Set the data down again, exactly as it reads, but without the pictures.
____
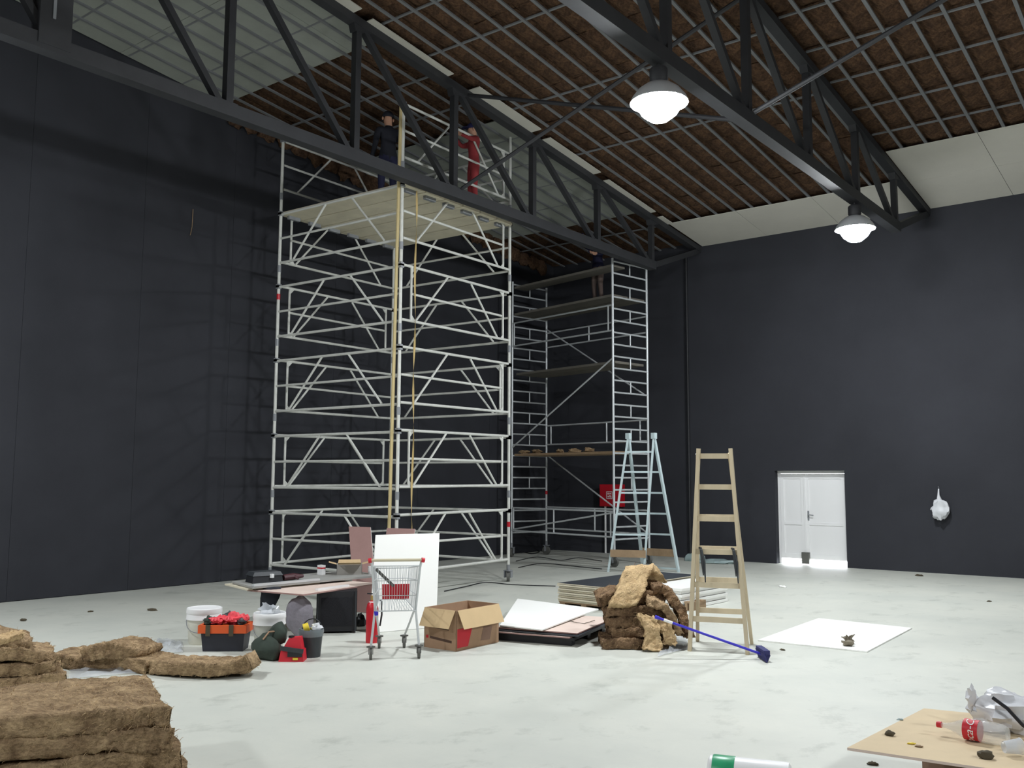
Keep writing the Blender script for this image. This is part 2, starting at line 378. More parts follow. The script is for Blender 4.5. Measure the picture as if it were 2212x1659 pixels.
# ------------------------------------------------------------------ door in the far wall
dy = YF+.2
fr = MB().box(DX0, DX0+.05, dy-.04, dy+.06, 0, DZ); fr.box(DX1-.05, DX1, dy-.04, dy+.06, 0, DZ); fr.box(DX0+.05, DX1-.05, dy-.04, dy+.06, DZ-.06, DZ)
d1 = struct(fr.build('door_1', M_WPLAS)); GAP = .12
def leaf(x0, x1):
    lf = part('door_leaf', MB().box(x0, x1, dy-.02, dy+.02, GAP, DZ-.065), M_WPLAS, d1)
    f = .07
    for a, b, c, d in ((x0, x0+f, GAP, DZ-.065), (x1-f, x1, GAP, DZ-.065)): part('stile', MB().box(a, b, dy-.035, dy-.02, c, d), M_WPLAS, lf)
    for c, d in ((GAP, GAP+.1), (.83, .89), (DZ-.17, DZ-.065)): part('rail', MB().box(x0+f, x1-f, dy-.035, dy-.02, c, d), M_WPLAS, lf)
    return lf
XM = -7.47
leaf(DX0+.055, XM-.012); lr = leaf(XM+.012, DX1-.055)
part('door_handle', MB().tube([(XM+.07, dy-.035, 1.05), (XM+.07, dy-.08, 1.05), (XM+.19, dy-.08, 1.04)], .011, 6).box(XM+.052, XM+.088, dy-.045, dy-.035, .93, 1.13), M_GALV, lr)
part('floor_lock', MB().box(XM-.08, XM+.08, dy-.1, dy-.03, .02, .26), M_RUB, d1)
part('astragal', MB().box(XM-.02, XM+.02, dy-.05, dy-.036, GAP, DZ-.065), M_WPLAS, d1)

# ================================================================== SCAFFOLD TOWERS
def tubeo(name, a, b, r, mt, parent, n=8): return part(name, MB().tube([a, b], r, n), mt, parent, True)
def caster(parent, c, ang, r=.085):
    x, y = c
    st = part('caster', MB().tube([(x, y, r*2+.12), (x, y, r*2-.02)], .03, 8).bar((x-.055*math.sin(ang), y+.055*math.cos(ang), r*2+.02), (x-.055*math.sin(ang), y+.055*math.cos(ang), r*.8), .012, .06).bar((x+.055*math.sin(ang), y-.055*math.cos(ang), r*2+.02), (x+.055*math.sin(ang), y-.055*math.cos(ang), r*.8), .012, .06).box(x-.06, x+.06, y-.06, y+.06, r*2+.01, r*2+.025), M_GALV, parent)
    ax = V((-math.sin(ang), math.cos(ang), 0))
    part('wheel', MB().tube([V((x, y, r))-ax*.025, V((x, y, r))+ax*.025], r, 18), M_RUB, st, True)
    return st
# --- square tower
N1, R1, F1, L1 = V((-10.11, 10.07, 0)), V((-10.23, 12.93, 0)), V((-13.06, 12.81, 0)), V((-12.94, 9.95, 0))
T1 = thing('scaffold_tower', 'tall square galvanised tube scaffold tower reaching up to the roof', 'scaffold', (N1+F1)/2)
Z = V((0, 0, 1))
for c, zt in ((N1, 7.66), (R1, 8.0), (F1, 7.7), (L1, 7.72)):
    p = part('post', MB().tube([c+Z*.28, c+Z*zt], .027, 10), M_TUBE, T1, True)
    caster(T1, (c.x, c.y), random.random()*3)
    for k in range(5): part('socket_collar', MB().tube([c+Z*(1.45+1.283*k), c+Z*(1.57+1.283*k)], .033, 8), M_GALV, p)
part('red_band', MB().tube([R1+Z*.94, R1+Z*1.03], .031, 8), M_REDP, T1); part('red_band', MB().tube([L1+Z*4.82, L1+Z*4.92], .031, 8), M_REDP, T1)
def frame(a, b, z0, upl, upr, slack=0.0):
    d = (b-a); off = d.normalized()*.03
    A, B = a+off, b-off
    f = part('guard_frame', MB().tube([A+Z*z0, B+Z*(z0+slack)], .022, 8), M_TUBE, T1, True)
    part('rail', MB().tube([A+Z*(z0+.86), B+Z*(z0+.86+slack)], .022, 8), M_TUBE, f, True)
    q0 = .075 if upl else .0; q1 = .925 if upr else 1.
    part('rail', MB().tube([A+d*q0+Z*(z0+.43), A+d*q1*.98+Z*(z0+.43)], .02, 8), M_TUBE, f, True)
    part('diagonal', MB().tube([A+d*.115+Z*(z0+.02), A+d*.385+Z*(z0+.85)], .018, 8), M_TUBE, f, True)
    part('diagonal', MB().tube([A+d*.865+Z*(z0+.02), A+d*.60+Z*(z0+.85)], .018, 8), M_TUBE, f, True)
    for on, q, sg in ((upl, .075, 1), (upr, .92, -1)):
        if on:
            u = part('upright', MB().tube([A+d*q+Z*z0, A+d*q+Z*(z0+.86)], .02, 8), M_TUBE, f, True)
            for zz, s2 in ((z0+.85, -1), (z0+.01, 1)):
                part('gusset', MB().plate([A+d*q+Z*zz, A+d*(q+.035*sg)+Z*zz, A+d*q+Z*(zz+.1*s2)], .012, d.cross(Z).normalized()), M_TUBE, f)
    for q, s in ((a, 1), (b, -1)):
        part('clamp', MB().box(q.x-.035, q.x+.035, q.y-.035, q.y+.035, z0+.83, z0+.89), M_GALV, f)
for k in range(5):
    z0 = .36+1.283*k; od = k % 2 == 1
    frame(N1, R1, z0, od, True, .02); frame(L1, F1, z0-.01, od or True, od, .02)
    frame(L1, N1, z0-.03, False, False, .0); frame(F1, R1, z0, False, k == 2, 0)
frame(N1, R1, 6.78, False, True, .02); frame(L1, F1, 6.78, False, False, 0); frame(F1, R1, 6.78, False, False, 0)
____
» **RESPONSE FOR THIS EXERCISE**:
Keep writing the Blender script for this image. This is part 2, starting at line 378. More parts follow. The script is for Blender 4.5. Measure the picture as if it were 2212x1659 pixels.
# ------------------------------------------------------------------ door in the far wall
dy = YF+.2
fr = MB().box(DX0, DX0+.05, dy-.04, dy+.06, 0, DZ); fr.box(DX1-.05, DX1, dy-.04, dy+.06, 0, DZ); fr.box(DX0+.05, DX1-.05, dy-.04, dy+.06, DZ-.06, DZ)
d1 = struct(fr.build('door_1', M_WPLAS)); GAP = .12
def leaf(x0, x1):
    lf = part('door_leaf', MB().box(x0, x1, dy-.02, dy+.02, GAP, DZ-.065), M_WPLAS, d1)
    f = .07
    for a, b, c, d in ((x0, x0+f, GAP, DZ-.065), (x1-f, x1, GAP, DZ-.065)): part('stile', MB().box(a, b, dy-.035, dy-.02, c, d), M_WPLAS, lf)
    for c, d in ((GAP, GAP+.1), (.83, .89), (DZ-.17, DZ-.065)): part('rail', MB().box(x0+f, x1-f, dy-.035, dy-.02, c, d), M_WPLAS, lf)
    return lf
XM = -7.47
leaf(DX0+.055, XM-.012); lr = leaf(XM+.012, DX1-.055)
part('door_handle', MB().tube([(XM+.07, dy-.035, 1.05), (XM+.07, dy-.08, 1.05), (XM+.19, dy-.08, 1.04)], .011, 6).box(XM+.052, XM+.088, dy-.045, dy-.035, .93, 1.13), M_GALV, lr)
part('floor_lock', MB().box(XM-.08, XM+.08, dy-.1, dy-.03, .02, .26), M_RUB, d1)
part('astragal', MB().box(XM-.02, XM+.02, dy-.05, dy-.036, GAP, DZ-.065), M_WPLAS, d1)

# ================================================================== SCAFFOLD TOWERS
def tubeo(name, a, b, r, mt, parent, n=8): return part(name, MB().tube([a, b], r, n), mt, parent, True)
def caster(parent, c, ang, r=.085):
    x, y = c
    st = part('caster', MB().tube([(x, y, r*2+.12), (x, y, r*2-.02)], .03, 8).bar((x-.055*math.sin(ang), y+.055*math.cos(ang), r*2+.02), (x-.055*math.sin(ang), y+.055*math.cos(ang), r*.8), .012, .06).bar((x+.055*math.sin(ang), y-.055*math.cos(ang), r*2+.02), (x+.055*math.sin(ang), y-.055*math.cos(ang), r*.8), .012, .06).box(x-.06, x+.06, y-.06, y+.06, r*2+.01, r*2+.025), M_GALV, parent)
    ax = V((-math.sin(ang), math.cos(ang), 0))
    part('wheel', MB().tube([V((x, y, r))-ax*.025, V((x, y, r))+ax*.025], r, 18), M_RUB, st, True)
    return st
# --- square tower
N1, R1, F1, L1 = V((-10.11, 10.07, 0)), V((-10.23, 12.93, 0)), V((-13.06, 12.81, 0)), V((-12.94, 9.95, 0))
T1 = thing('scaffold_tower', 'tall square galvanised tube scaffold tower reaching up to the roof', 'scaffold', (N1+F1)/2)
Z = V((0, 0, 1))
for c, zt in ((N1, 7.66), (R1, 8.0), (F1, 7.7), (L1, 7.72)):
    p = part('post', MB().tube([c+Z*.28, c+Z*zt], .027, 10), M_TUBE, T1, True)
    caster(T1, (c.x, c.y), random.random()*3)
    for k in range(5): part('socket_collar', MB().tube([c+Z*(1.45+1.283*k), c+Z*(1.57+1.283*k)], .033, 8), M_GALV, p)
part('red_band', MB().tube([R1+Z*.94, R1+Z*1.03], .031, 8), M_REDP, T1); part('red_band', MB().tube([L1+Z*4.82, L1+Z*4.92], .031, 8), M_REDP, T1)
def frame(a, b, z0, upl, upr, slack=0.0):
    d = (b-a); off = d.normalized()*.03
    A, B = a+off, b-off
    f = part('guard_frame', MB().tube([A+Z*z0, B+Z*(z0+slack)], .022, 8), M_TUBE, T1, True)
    part('rail', MB().tube([A+Z*(z0+.86), B+Z*(z0+.86+slack)], .022, 8), M_TUBE, f, True)
    q0 = .075 if upl else .0; q1 = .925 if upr else 1.
    part('rail', MB().tube([A+d*q0+Z*(z0+.43), A+d*q1*.98+Z*(z0+.43)], .02, 8), M_TUBE, f, True)
    part('diagonal', MB().tube([A+d*.115+Z*(z0+.02), A+d*.385+Z*(z0+.85)], .018, 8), M_TUBE, f, True)
    part('diagonal', MB().tube([A+d*.865+Z*(z0+.02), A+d*.60+Z*(z0+.85)], .018, 8), M_TUBE, f, True)
    for on, q, sg in ((upl, .075, 1), (upr, .92, -1)):
        if on:
            u = part('upright', MB().tube([A+d*q+Z*z0, A+d*q+Z*(z0+.86)], .02, 8), M_TUBE, f, True)
            for zz, s2 in ((z0+.85, -1), (z0+.01, 1)):
                part('gusset', MB().plate([A+d*q+Z*zz, A+d*(q+.035*sg)+Z*zz, A+d*q+Z*(zz+.1*s2)], .012, d.cross(Z).normalized()), M_TUBE, f)
    for q, s in ((a, 1), (b, -1)):
        part('clamp', MB().box(q.x-.035, q.x+.035, q.y-.035, q.y+.035, z0+.83, z0+.89), M_GALV, f)
for k in range(5):
    z0 = .36+1.283*k; od = k % 2 == 1
    frame(N1, R1, z0, od, True, .02); frame(L1, F1, z0-.01, od or True, od, .02)
    frame(L1, N1, z0-.03, False, False, .0); frame(F1, R1, z0, False, k == 2, 0)
frame(N1, R1, 6.78, False, True, .02); frame(L1, F1, 6.78, False, False, 0); frame(F1, R1, 6.78, False, False, 0)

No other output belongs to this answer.